Northwestern students, alumni discuss Teach for America

Jeanne Kuang, Reporter

During an educational discussion on Thursday evening, Northwestern students highlighted their various perspectives on Teach for America.  

Teach for America, a national nonprofit dedicated to solving educational inequity, recruits recent college graduates and trains them to teach for two years in low-income and underprivileged schools.

About 30 students attended the discussion hosted by the Center for Civic Engagement in Norris University Center’s Louis Room. A panel of people involved with TFA, including two recent NU alumni, shared their experiences working with the organization.

Ten percent of Northwestern graduates from the Class of 2012 applied to work for TFA, said Weinberg senior Lena Peck, a Center for Civic Engagement fellow who organized the discussion. Despite the high involvement of NU students, Peck said, many people still do not have clear perspectives of the program from current or previous corps members.

“You hear a lot of stuff about (Teach for America), there’s a lot of info sessions,” she said. “But what is it really like?”

Panelist Rob Crawford (Weinberg ’12) said he stumbled upon the group when, after college, he said he wanted to “do something that I would never have the opportunity to do again in my life.” He and fellow corps member Dal Ackerman (Communication ’12) have been working for Teach for America for three and a half months. Crawford acknowledged that the organization combines “a lot of work” with “an incredible experience.”

In addition to recent college graduates, the panel also included two TFA alumnae. One panelist described how the program sparked her interest in education issues and another explained how she did not take the traditional two-year route, instead joining the organization later on.

The panelists then answered questions about the effect of TFA on members’ future careers, as well as teachers’ experiences during the Chicago Public Schools strike in September.

Student attendees broke into groups to discuss their views on Teach for America. While some were interested in applying to become a teacher, others questioned the effectiveness of recruiting recent college graduates with no teaching experience to help students in struggling schools.
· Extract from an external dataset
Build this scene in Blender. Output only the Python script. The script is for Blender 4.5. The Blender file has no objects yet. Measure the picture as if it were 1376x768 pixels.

Some students were surprised by criticism of the organization. Weinberg junior Katie Funderburg said she was interested in hearing varying perspectives on Teach for America.

“Our conclusions were just that there are a lot of differing opinions about (Teach for America),” she said. “It’s possible to have a lot of positive views about TFA and also a lot of reservations about it.”

Peck said she was glad that the discussions brought up some of the lesser known issues surrounding TFA. Heidi Gross, program manager at the Center for Civic Engagement, said the event was intentionally planned not as an information or recruitment session, but rather as an opportunity for students considering Teach for America to ask questions and voice concerns.

“We wanted to provide a venue for that conversation to happen,” she said.